— Provided material —
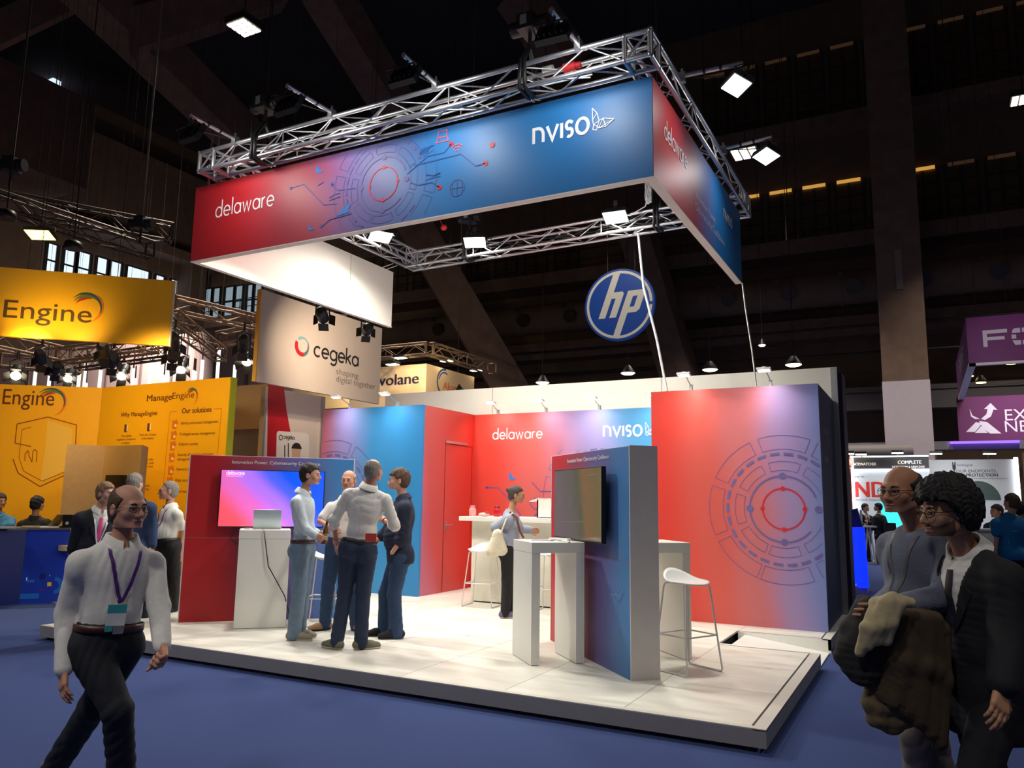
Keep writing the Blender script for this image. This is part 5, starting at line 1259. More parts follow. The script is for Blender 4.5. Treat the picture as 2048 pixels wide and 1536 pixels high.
# duct, soffit with violet light, small lamps, beige strip
trim(MB().box((-12, 33.4, at(1700, 902, Y=33.4)[2]), (14, 33.9, at(1700, 886, Y=33.4)[2])), mat('grey_soffit', (150, 142, 146), .6))
a, b = at(1900, 885, Y=33.2), at(2040, 885, Y=33.2); tag(MB().box((a[0], 33.28, a[2]-.04), (b[0], 33.4, a[2]+.04)).build('light_strip', mat('lit_violet_strip', (120, 80, 255), emit=2.5)), 'violet light strip along the far grey soffit at the right', 'light strip')
a, b = at(1690, 905, Y=31.5), at(2048, 905, Y=31.5); trim(MB().cyl((a[0], 31.5, a[2]), (-.3, 31.5, a[2]), .28, n=14), mat('grey_duct', (120, 112, 112), .6))
for i, (px, py, lab) in enumerate(((1697, 908, 'small lit lamp over the narrow dark red wall'), (1722, 909, 'small lit lamp over the dark header, left of the white column'), (1795, 906, 'pair of lit lamps over the dark header by the white column'), (1872, 908, 'small lit lamp over the left end of the pale grey wall'), (1979, 908, 'small lit lamp over the right part of the pale grey wall'))):
    c = at(px, py, Y=YE-1.2); t = thing('small_floodlight', lab, 'floodlight', c, group='small lit lamps over the far right stands')
    MB().obox(c+ZUP*.05, (LX, LY, ZUP), (.18, .12, .04)).build('lamp_head', m_black, t); MB().obox(c, (LX, LY, ZUP), (.17, .11, .012)).build('lamp_glass', m_small_lit, t)
    MB().cyl(c+ZUP*.05, (c[0], YE-.02 if px > 1860 else YE-.62 if px > 1700 else YE-1.0, c[2]-.1), .015, n=5).build('arm', m_black, t)
for px, py, Y, lab in ((1256, 746, 24, 'lit round lamp over the white wall, left of the right wall block'), (1420, 739, 24, 'lit round lamp over the white wall, between the two arm lamps'), (1587, 729, 24, 'lit round lamp over the right end of the white wall'), (1834, 665, 34, 'tiny lit lamp right of the concrete column'), (1524, 690, 32, 'tiny lit lamp in the dark over the white wall'), (1085, 765, 24, 'lit lamp just over the white wall at its middle'), (915, 783, 22, 'small lit lamp on the white wall below the orange name')):
    c = at(px, py, Y=Y); t = thing('round_lamp', lab, 'lamp', c, group='lit round lamps beyond the white wall'); s = .2 if Y < 30 else .12
    MB().lathe([(s*.4, .25), (s*1.1, .06), (s*1.2, 0)], c, n=16).cyl(c+ZUP*.25, v3(c[0], c[1], ZC), .012, n=5).build('shade', m_black, t); MB().lathe([(s*1.15, -.01), (s*.8, -.05), (.01, -.07)], c, n=16).build('bulb', m_small_lit, t)
light('AREA', at(1900, 880, Y=27.5), 55, (.95, .97, 1), at(1850, 1100, Y=30), 2.5, 100)  # floating area light without a fitting, added for the pale far walls
light('AREA', (2.5, 22, 6.5), 160, (.95, .95, 1), (2.5, 23, 0), 2, 100)  # added overhead area light, no fitting, for the far right floor
# cyan screen with a round chart stand, blue lit barrier, grey stand
c = at(1788, 1055, Y=27.5); t = thing('screen_stand', 'bright cyan screen on a white stand behind the bald man', 'screen', (c[0], 27.5, 0))
MB().box((c[0]-.45, 27.5, 1.0), (c[0]+.35, 27.56, 1.75)).build('screen', mat('lit_cyan_screen', (60, 232, 240), emit=1.2), t)
MB().box((c[0]-.45, 27.5, 0), (c[0]+.35, 27.6, .98)).build('white_front', mat('warm_white_front', (214, 202, 198), .5), t)
MB().ribbon(circ(.2, 20, 30, 330, (c[0]-.05, .66)), .06, v3(0, 27.495, 0), LX, ZUP).build('round_chart', mat('pale_red_print2', (220, 150, 140), .5, noise=0), t)
t = thing('lit_barrier', 'blue glowing barrier posts on a low plinth behind the navy side of the stand', 'barrier', (-1.15, 16, 0))
m_bl = mat('lit_blue_tube', (10, 40, 255), emit=1.6)
for px, w_, D in ((1705, .05, 15.2), (1714, .04, 15.6), (1727, .11, 15.0)):
    a = at(px, 1190, D=D); b = at(px-4, 1055, D=D)
    MB().cyl((a[0], a[1], .12), (a[0]-.03, a[1], b[2]), w_, n=10).build('lit_post', m_bl, t)
a = at(1722, 1190, D=15.2); MB().box((a[0]-.4, a[1]-.25, 0), (a[0]+.12, a[1]+.5, .14)).build('plinth', mat('grey_lilac_plinth', (150, 140, 190), .5), t)
a = at(1700, 1040, D=15.8); MB().beam(at(1699, 1020, D=15.8), at(1716, 1075, D=15.8), .12, .3).build('louvred_top', mat('dark_violet_metal', (50, 46, 80), .5), t)
t = thing('folding_stand', 'grey folding stand between the blue barrier and the standing men', 'folding stand', at(1738, 1125, Z=0))
for (a, b) in (((1735, 1055), (1730, 1132)), ((1740, 1055), (1752, 1130)), ((1736, 1062), (1746, 1128))): MB().cyl(at(*a, D=22.6), at(*b, D=22.6), .025, n=6).build('leg', m_lampgrey, t)
MB().cyl(at(1722, 1020, D=22.6), at(1722, 1131, D=22.6), .035).build('post', m_lampgrey, t)
MB().obox(at(1733, 1053, D=22.6), (RT, HF, ZUP), (.23, .15, .02)).build('top', m_lampgrey, t)
wall_ = wallbox('exhibition_wall', 'brown wood-look wall at the right edge behind the person in the blue shirt', 2044, 2120, 905, 0, YE+.5, mat('brown_wood_wall', (120, 88, 66), .6))
t = thing('white_counter', 'white counter with papers left of the person in the blue shirt', 'counter', at(1985, 1080, D=13.5)*v3(1, 1, 0))
a = at(1985, 1062, D=13.5); MB().box((a[0]-.35, a[1], 0), (a[0]+.9, a[1]+.5, a[2])).build('body', m_white, t); MB().box((a[0]-.4, a[1]-.05, a[2]), (a[0]+.95, a[1]+.55, a[2]+.03)).build('top', m_white, t)
# ------------------------------------------------------------------ people: one smooth surface per body, garments over it
BIG = 1.0
def _len(v): return np.sqrt((v*v).sum(1))
class Prim:
    """rounded cone, ellipsoid or half space in an optional local frame"""
    def __init__(s, kind, *a, k=.02, fr=None, op='u'):
        s.kind, s.a, s.k, s.fr, s.op = kind, a, k, fr, op
    def bounds(s):
        if s.kind == 'rc':
            p, q, r, r2 = s.a; pts = [v3(*p), v3(*q)]; r = max(r, r2)
        elif s.kind == 'el': pts = [v3(*s.a[0])]; r = max(s.a[1])
        else: return None
        if s.fr is not None:
            c, R, sc = s.fr; pts = [c+R@(p*sc) for p in pts]; r *= sc
        pts = np.array(pts); m = r+s.k+.05
        return pts.min(0)-m, pts.max(0)+m
    def d(s, P):
        sc = 1.
        if s.fr is not None:
            c, R, sc = s.fr; P = ((P-c)@R)/sc
        if s.kind == 'rc':
            p, q, r, r2 = s.a; p = v3(*p); ba = v3(*q)-p; pa = P-p
            t = np.clip((pa@ba)/max(1e-9, ba@ba), 0, 1)
            return (_len(pa-t[:, None]*ba)-(r+(r2-r)*t))*sc
        if s.kind == 'el':
            c, r = v3(*s.a[0]), v3(*s.a[1]); Q = P-c
            if len(s.a) > 2: Q = Q@s.a[2]
            k0 = _len(Q/r); k1 = _len(Q/(r*r))+1e-9
            return (k0*(k0-1)/k1)*sc
        if s.kind == 'hs':
            p, n = s.a; return ((P-v3(*p))@nrm(n))*sc
        if s.kind == 'fn': return s.a[0](P)*sc
def smin(a, b, k):
    h = np.maximum(k-np.abs(a-b), 0)/k; return np.minimum(a, b)-h*h*k*.25
def smax(a, b, k): return -smin(-a, -b, k)
def evalp(prims, P):
    F = np.full(len(P), BIG)
    for q in prims:
        d = q.d(P)
        F = smin(F, d, q.k) if q.op == 'u' else smax(F, -d if q.op == 's' else d, q.k)
    return F
def field(prims, lo, hi, h):
    n = np.maximum(np.ceil((hi-lo)/h).astype(int)+1, 3)
    ax = [lo[i]+h*np.arange(n[i]) for i in range(3)]
    F = np.full(n, .15)
    for q in prims:
        b = q.bounds()
        if b is None: sl = [slice(0, n[i]) for i in range(3)]
        else:
            sl = [slice(max(0, int((b[0][i]-lo[i])/h)), max(0, min(n[i], int((b[1][i]-lo[i])/h)+2))) for i in range(3)]
        if any(s_.stop <= s_.start for s_ in sl): continue
        G = np.meshgrid(*[ax[i][sl[i]] for i in range(3)], indexing='ij')
        d = q.d(np.stack([g.ravel() for g in G], 1)).reshape(G[0].shape)
        blk = F[sl[0], sl[1], sl[2]]
        F[sl[0], sl[1], sl[2]] = smin(blk, d, q.k) if q.op == 'u' else smax(blk, -d if q.op == 's' else d, q.k)
    F[0], F[-1] = .1, .1; F[:, 0], F[:, -1] = .1, .1; F[:, :, 0], F[:, :, -1] = .1, .1
    return F
CORN = [(i, j, k) for i in (0, 1) for j in (0, 1) for k in (0, 1)]
EDG = [(a, b) for a in range(8) for b in range(a+1, 8) if sum(x != y for x, y in zip(CORN[a], CORN[b])) == 1]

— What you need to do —
Pick out all lines from the data above in which the word "part" appears.

— Written response —
Keep writing the Blender script for this image. This is part 5, starting at line 1259. More parts follow. The script is for Blender 4.5. Treat the picture as 2048 pixels wide and 1536 pixels high.
for i, (px, py, lab) in enumerate(((1697, 908, 'small lit lamp over the narrow dark red wall'), (1722, 909, 'small lit lamp over the dark header, left of the white column'), (1795, 906, 'pair of lit lamps over the dark header by the white column'), (1872, 908, 'small lit lamp over the left end of the pale grey wall'), (1979, 908, 'small lit lamp over the right part of the pale grey wall'))):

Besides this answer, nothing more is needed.